> **Requirement**: All lines from the beginning of the listing through the line with "M['white_enamel'], npl, 0)" are to be copied word for word; the pictures are not.

— Start of Collected material —

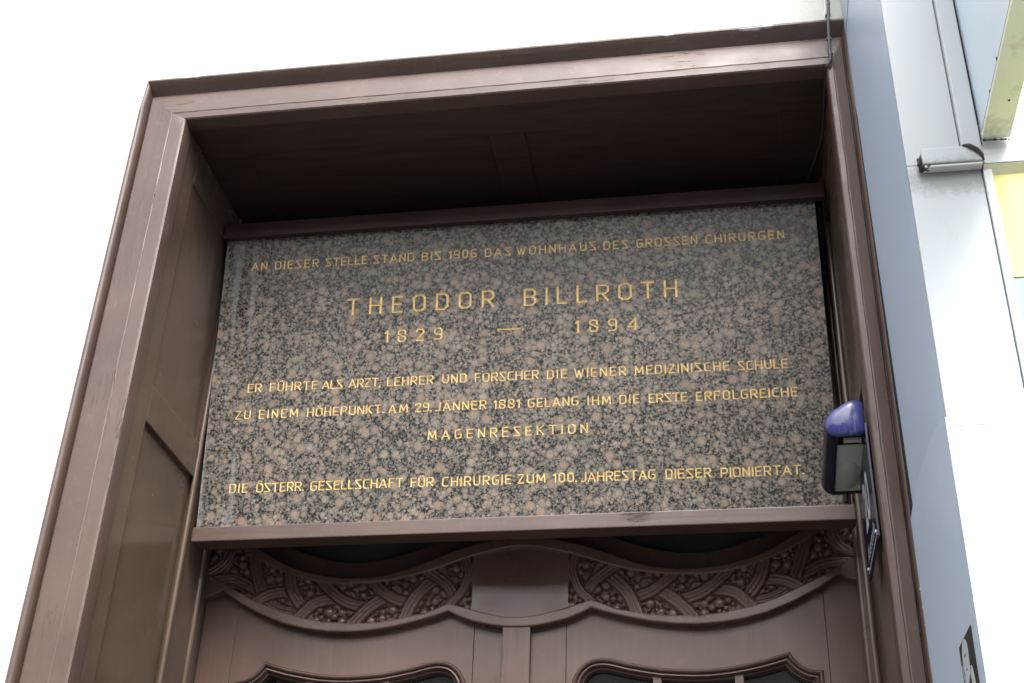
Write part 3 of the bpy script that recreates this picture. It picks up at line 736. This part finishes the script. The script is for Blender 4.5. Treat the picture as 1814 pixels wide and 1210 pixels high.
for yy, zz in ((.272, 2.905), (.272, 2.707), (.060, 2.707)):
    bm = bmesh.new(); bmesh.ops.create_cone(bm, cap_ends=True, segments=14, radius1=.0042, radius2=.0028, depth=.003, matrix=Matrix.Translation((.8402, yy, zz)) @ Matrix.Rotation(-PI / 2, 4, 'Y'))
    bm_obj('screw', bm, M['alu'], npl)
box('border_line', .8405, .8412, .050, .270, 2.695, 2.698, M['white_enamel'], npl, 0)

# ------------------------------------------------------------------ cable over the top of the surround
cab = smoothline([(.880, -.020, 4.70), (.876, -.022, 4.35), (.872, -.024, 4.16), (.869, -.026, 4.12), (.864, -.024, 4.06), (.8615, -.016, 4.0), (.860, -.012, 3.955), (.853, -.006, 3.941), (.8475, .010, 3.941), (.8485, .06, 3.942), (.850, .20, 3.943), (.848, .28, 3.942), (.832, .38, 3.942), (.808, .485, 3.942), (.79, .56, 3.942)], 8)
V, F = tube(cab, .0042, 10, [1.0 + (.12 * math.sin(i * 1.3)) if i < 60 else .55 for i in range(len(cab))])
o = mobj('cable', V, F, M['cable'], None, smooth=True); meta(o, 'thin grey cable hanging over the top right corner of the brown doorway', 'cable')
for z, dy in ((4.095, -.0245), (4.018, -.018), (3.972, -.013)):
    xc = .866 if z > 4.05 else .862
    box('cable_clip', xc - .006, xc + .006, dy - .0035, dy + .0055, z - .003, z + .003, M['cable'], bpy.data.objects['cable'], .001)

# ------------------------------------------------------------------ shop front projecting beside the doorway
shop = empty('shopfront', (1.5, -.3, 0), 'projecting white metal shopfront with grey blue side to the right of the doorway', 'shopfront')
SX, SY = .906, -.535
box('core', SX + .012, 4.0, SY + .03, .005, -.005, 6.9, M['gap'], shop, 0)
V, F = sheet([(.004, 2.66), (.004, 3.95), (-.008, 3.95), (-.022, 3.4), (-.046, 2.66)], [], YZ, SX - .0018, SX + .012); mobj('gap_shadow', V, F, M['gap'], shop)  # black wedge laid along the sheet edge as the shadow in the gap
# side sheets
V, F = sheet([(SY+.0125, 2.60), (SY+.0125, 4.036), (-.016, 4.036), (-.016, 2.60)], [], YZ, SX, SX + .010); mobj('side_sheet', V, F, M['shop_side'], shop)
V, F = sheet([(SY+.0125, 4.039), (SY+.0125, 6.9), (-.0, 6.9), (-.0, 4.039)], [], YZ, SX - .001, SX + .010); mobj('side_sheet', V, F, M['shop_top'], shop)
arc = smoothline([(SY, 2.655, 0), (-.495, 2.670, 0), (-.42, 2.690, 0), (-.337, 2.703, 0), (-.211, 2.712, 0), (-.093, 2.711, 0), (-.004, 2.700, 0)], 6)
edge = [(-.003 + rng.normal(0, .0022), z) for z in np.linspace(2.69, 2.2, 46)] + [(-.003, 1.9), (-.003, 0), (SY, 0)]
fe = [(.006 + rng.normal(0, .0008), z) for z in np.linspace(2.655, 2.40, 40)] + [(-.004 - abs(rng.normal(0, .0035)), z) for z in np.linspace(2.40, 2.655, 52)]
V, F = sheet(fe, [], YZ, SX - .0036, SX - .0030); mobj('flaked_rim', V, F, M['shop_low'], shop)
V, F = sheet([(p.x, p.y) for p in arc] + edge, [], YZ, SX - .0028, SX - .0002); mobj('side_sheet', V, F, M['shop_arch'], shop, label='lighter side sheet with curved top edge and ragged rim')
# front sheets
box('front_sheet', SX, 1.0365, SY, SY + .012, 2.6385, 3.186, M['shop_white'], shop, .001)
box('front_sheet', SX, 1.006, SY, SY + .012, 3.187, 6.9, M['shop_upper'], shop, .001)
box('front_sheet', SX, 4.0, SY - .002, SY + .010, 0, 2.6365, M['shop_low'], shop, .001)
box('mullion', 1.0075, 1.0425, SY - .014, SY + .01, 3.194, 6.9, M['shop_upper'], shop, .003)
box('mullion_seam', 1.0430, 1.0465, SY - .004, SY + .01, 3.22, 6.9, M['gap'], shop, 0)
box('mullion_flange', 1.047, 1.056, SY - .008, SY + .01, 3.236, 6.9, M['shop_top'], shop, .001)
box('sheet_above_window', 1.0565, 4.0, SY - .004, SY + .01, 3.273, 6.9, M['shop_low'], shop, .001)
box('sheet_above_window', 1.0440, 4.0, SY - .004, SY + .01, 3.205, 3.2705, M['alu'], shop, .001)
box('window_head', 1.0440, 4.0, SY - .010, SY + .01, 3.1925, 3.2045, M['alu'], shop, .002)
# head rail with bevelled underside
V = []; F = []
for x in (1.0400, 4.0):
    V += [(x, SY - .012, 3.1895), (x, SY - .012, 3.1680), (x, SY + .010, 3.1500), (x, SY + .010, 3.1895)]
F = [(0, 4, 5, 1), (1, 5, 6, 2), (2, 6, 7, 3), (3, 7, 4, 0), (0, 1, 2, 3), (7, 6, 5, 4)]
mobj('window_head', V, F, M['green_alu'], shop)
box('head_strip', 1.0405, 4.0, SY - .0145, SY - .0125, 3.170, 3.189, M['alu'], shop, .0005)
box('window_stile', 1.0385, 1.0545, SY - .006, SY + .012, 2.6395, 3.165, M['alu'], shop, .003)
box('window_pane', 1.0547, 4.0, SY + .004, SY + .010, 2.928, 3.160, M['yellow'], shop, 0, label='yellow film on the upper window pane')
box('window_pane', 1.0547, 4.0, SY + .006, SY + .012, 2.6395, 2.926, M['pale_pane'], shop, 0, label='pale blue lower window pane')
# stub of rail with blackened ends
st = box('rail_stub', .931, 1.0375, SY - .022, SY - .0005, 3.172, 3.2085, M['shop_white'], shop, .003)
box('stub_lip', .9335, 1.037, SY - .019, SY - .001, 3.1665, 3.1705, M['alu'], shop, .0005)
def blob(name, c_, sx, sy, sz, mat, seed, parent, rough_=.35):
    bm = bmesh.new(); bmesh.ops.create_icosphere(bm, subdivisions=3, radius=1); rr = np.random.default_rng(seed)
    ph = rr.uniform(0, 6, 6)
    for v in bm.verts:
        q = v.co.copy(); k = 1 + rough_ * (math.sin(q.x * 5 + ph[0]) * math.sin(q.y * 4 + ph[1]) + .6 * math.sin(q.z * 9 + ph[2]) * math.sin(q.x * 8 + ph[3]))
        v.co = Vector((c_[0] + q.x * sx * k, c_[1] + q.y * sy * k, c_[2] + q.z * sz * k))
    return bm_obj(name, bm, mat, parent, smooth=True)
blob('sealant', (.9285, SY - .010, 3.183), .0042, .008, .013, M['soot'], 1, shop, .5)
blob('sealant', (.936, SY - .012, 3.1685), .008, .008, .0028, M['soot'], 2, shop, .5)
V, F = tube(smoothline([(1.0060, SY - .020, 3.209, ), (1.016, SY - .024, 3.206), (1.028, SY - .0245, 3.196), (1.0365, SY - .0235, 3.184), (1.0405, SY - .018, 3.174)], 6), .0034, 8, [.5 + .9 * math.sin(PI * min(1, (i + 1) / 24)) + .08 * math.sin(i * 1.1) for i in range(25)])
mobj('sealant', V, F, M['soot'], shop, smooth=True)
V, F = tube(smoothline([(1.0465, SY - .014, 3.2235), (1.060, SY - .015, 3.2225), (1.075, SY - .014, 3.2232), (1.088, SY - .015, 3.2218), (1.0935, SY - .013, 3.2225)], 7), .0021, 8, [.7 + .3 * math.sin(i * 1.3) + .25 * math.sin(i * .7 + 1) for i in range(29)])
mobj('sealant', V, F, M['soot'], shop, smooth=True)

# blade sign at right angles to the shopfront
sign = empty('blade_sign', (1.07, -.56, 3.2145), 'pale blue blade sign with yellowed metal bottom rail projecting at the upper right', 'sign')
box('face_panel', 1.0466, 1.0486, -1.9, -.552, 3.2400, 4.6, M['sign_face'], sign, 0)
box('face_panel', 1.0904, 1.0925, -1.9, -.552, 3.2400, 4.6, M['sign_face'], sign, 0)
box('bottom_rail', 1.0445, 1.0955, -1.9, -.550, 3.2255, 3.2385, M['green_alu'], sign, .0015)
box('seal_line', 1.0452, 1.0475, -1.9, -.5515, 3.2387, 3.2415, M['gap'], sign, 0)
box('end_rail', 1.0490, 1.0902, -.562, -.5525, 3.2390, 4.6, M['alu'], sign, 0)
for y, z in ((-.66, 3.2445), (-.742, 3.247)):
    blob('rivet', (1.0462, y, z), .0012, .003, .0035, M['soot'], 9, sign)
bm = bmesh.new(); bmesh.ops.create_cone(bm, cap_ends=True, segments=16, radius1=.0022, radius2=.0022, depth=.001, matrix=Matrix.Translation((1.077, -.655, 3.2251)))
bm_obj('screw_hole', bm, M['gap'], sign)

# portrait poster on the grey blue side sheet
XP = SX - .0035
po = empty('portrait_poster', (XP, -.42, 2.1), 'small black and white portrait photo stuck on the grey blue shop side', 'poster')
def pq(name, pts, k, mat):
    V, F = sheet(pts, [], YZ, XP - .0005 * k, XP - .0005 * (k - 1) + .00005); return mobj(name, V, F, mat, po)
pq('print', [(-.482, 2.10), (-.351, 2.10), (-.351, 2.322), (-.482, 2.316)], 1, M['poster_dark'])
def ell(cy, cz, ry, rz, n=28, j=0.06, ph=0): return [(cy + ry * math.cos(2 * PI * i / n) * (1 + j * math.sin(3 * 2 * PI * i / n + ph)), cz + rz * math.sin(2 * PI * i / n) * (1 + j * math.sin(2 * 2 * PI * i / n + ph))) for i in range(n)]
pq('printed_face', ell(-.402, 2.286, .030, .034, ph=1), 2, M['poster_light'])
pq('printed_beard', ell(-.396, 2.262, .020, .016, ph=2), 3, M['poster_light'])
pq('printed_eyes', [(-.414, 2.290), (-.390, 2.293), (-.390, 2.296), (-.414, 2.294)], 3, M['poster_mid'])
pq('printed_mouth', [(-.410, 2.268), (-.394, 2.270), (-.394, 2.272), (-.410, 2.271)], 4, M['poster_mid'])
pq('printed_collar', [(-.445, 2.262), (-.436, 2.266), (-.424, 2.256), (-.436, 2.20), (-.470, 2.10), (-.478, 2.12), (-.458, 2.22)], 2, M['poster_light'])
pq('printed_collar', [(-.358, 2.285), (-.364, 2.262), (-.372, 2.243), (-.378, 2.240), (-.366, 2.262), (-.361, 2.288)], 2, M['poster_light'])
pq('printed_lapel', [(-.404, 2.236), (-.436, 2.222), (-.446, 2.10), (-.414, 2.10)], 3, M['poster_mid'])

# ------------------------------------------------------------------ the house across the street, seen only in reflections
opp = empty('apartment_house', (0, -27, 0), 'plain plaster apartment house across the street, mirrored in the door glass', 'house')
holes = []
V, F = sheet([(-24, 0), (-24, 12.5), (24, 12.5), (24, 0)], [[(x - .6, z), (x + .6, z), (x + .6, z + 2.0), (x - .6, z + 2.0)] for x in np.arange(-22, 23, 3.1) for z in (1.0, 4.6, 8.4)], XZ, -27.0, -27.4)
mobj('wall', V, F, M['opp_wall'], opp)
gm = None
for x in np.arange(-22, 23, 3.1):
    for z in (1.0, 4.6, 8.4):
        if gm is None: g0 = box('window', -.6, .6, -27.3, -27.25, 0, 2.0, M['opp_glass'], opp, 0); gm = g0; g = g0
        else: g = g0.copy(); C.objects.link(g)
        g.location = (x, 0, z)
box('cornice', -24.2, 24.2, -27.4, -26.5, 12.5, 13.0, M['opp_trim'], opp, 0)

— End of Collected material —

> **Full answer**:
Write part 3 of the bpy script that recreates this picture. It picks up at line 736. This part finishes the script. The script is for Blender 4.5. Treat the picture as 1814 pixels wide and 1210 pixels high.
for yy, zz in ((.272, 2.905), (.272, 2.707), (.060, 2.707)):
    bm = bmesh.new(); bmesh.ops.create_cone(bm, cap_ends=True, segments=14, radius1=.0042, radius2=.0028, depth=.003, matrix=Matrix.Translation((.8402, yy, zz)) @ Matrix.Rotation(-PI / 2, 4, 'Y'))
    bm_obj('screw', bm, M['alu'], npl)
box('border_line', .8405, .8412, .050, .270, 2.695, 2.698, M['white_enamel'], npl, 0)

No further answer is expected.